Exercise requirements: Read through the entries below and return each line with the word "this".
-- Begin Extracted entries --
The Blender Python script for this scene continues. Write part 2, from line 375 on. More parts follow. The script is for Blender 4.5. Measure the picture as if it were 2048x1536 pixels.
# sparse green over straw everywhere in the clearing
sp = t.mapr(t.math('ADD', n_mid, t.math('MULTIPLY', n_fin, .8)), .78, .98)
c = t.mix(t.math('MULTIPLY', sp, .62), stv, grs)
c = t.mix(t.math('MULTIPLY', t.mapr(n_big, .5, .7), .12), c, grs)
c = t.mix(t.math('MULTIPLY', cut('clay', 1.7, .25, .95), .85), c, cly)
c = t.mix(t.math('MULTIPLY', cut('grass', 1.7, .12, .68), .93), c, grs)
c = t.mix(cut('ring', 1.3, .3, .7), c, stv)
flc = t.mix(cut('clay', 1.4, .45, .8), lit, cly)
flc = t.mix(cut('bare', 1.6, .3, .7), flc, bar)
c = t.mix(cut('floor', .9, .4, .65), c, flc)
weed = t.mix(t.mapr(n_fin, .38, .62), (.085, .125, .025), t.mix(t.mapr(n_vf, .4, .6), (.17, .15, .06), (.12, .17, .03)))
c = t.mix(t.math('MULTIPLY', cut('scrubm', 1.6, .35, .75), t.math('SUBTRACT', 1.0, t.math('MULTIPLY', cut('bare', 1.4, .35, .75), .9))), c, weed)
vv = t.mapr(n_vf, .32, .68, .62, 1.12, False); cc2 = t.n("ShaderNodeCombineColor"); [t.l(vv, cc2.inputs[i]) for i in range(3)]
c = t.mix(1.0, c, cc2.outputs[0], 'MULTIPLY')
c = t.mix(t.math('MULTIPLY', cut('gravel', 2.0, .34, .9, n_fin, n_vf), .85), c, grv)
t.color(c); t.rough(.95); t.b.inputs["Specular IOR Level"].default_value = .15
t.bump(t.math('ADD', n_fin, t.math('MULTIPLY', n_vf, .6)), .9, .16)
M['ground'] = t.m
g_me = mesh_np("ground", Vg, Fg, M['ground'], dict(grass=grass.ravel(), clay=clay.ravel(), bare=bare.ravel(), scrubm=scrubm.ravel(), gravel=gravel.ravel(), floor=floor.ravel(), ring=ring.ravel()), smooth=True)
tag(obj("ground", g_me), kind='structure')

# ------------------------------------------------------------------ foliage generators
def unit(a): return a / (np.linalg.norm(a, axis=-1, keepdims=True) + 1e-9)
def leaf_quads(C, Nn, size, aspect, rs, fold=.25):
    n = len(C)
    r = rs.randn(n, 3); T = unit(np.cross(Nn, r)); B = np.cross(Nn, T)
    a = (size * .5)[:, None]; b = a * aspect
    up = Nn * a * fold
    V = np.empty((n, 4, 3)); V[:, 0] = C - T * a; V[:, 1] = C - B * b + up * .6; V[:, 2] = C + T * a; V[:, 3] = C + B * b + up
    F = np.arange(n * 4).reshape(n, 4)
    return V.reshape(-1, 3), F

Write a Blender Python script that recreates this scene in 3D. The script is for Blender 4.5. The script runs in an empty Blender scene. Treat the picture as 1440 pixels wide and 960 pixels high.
-- End Extracted entries --
Exercise output:
The Blender Python script for this scene continues. Write part 2, from line 375 on. More parts follow. The script is for Blender 4.5. Measure the picture as if it were 2048x1536 pixels.
Write a Blender Python script that recreates this scene in 3D. The script is for Blender 4.5. The script runs in an empty Blender scene. Treat the picture as 1440 pixels wide and 960 pixels high.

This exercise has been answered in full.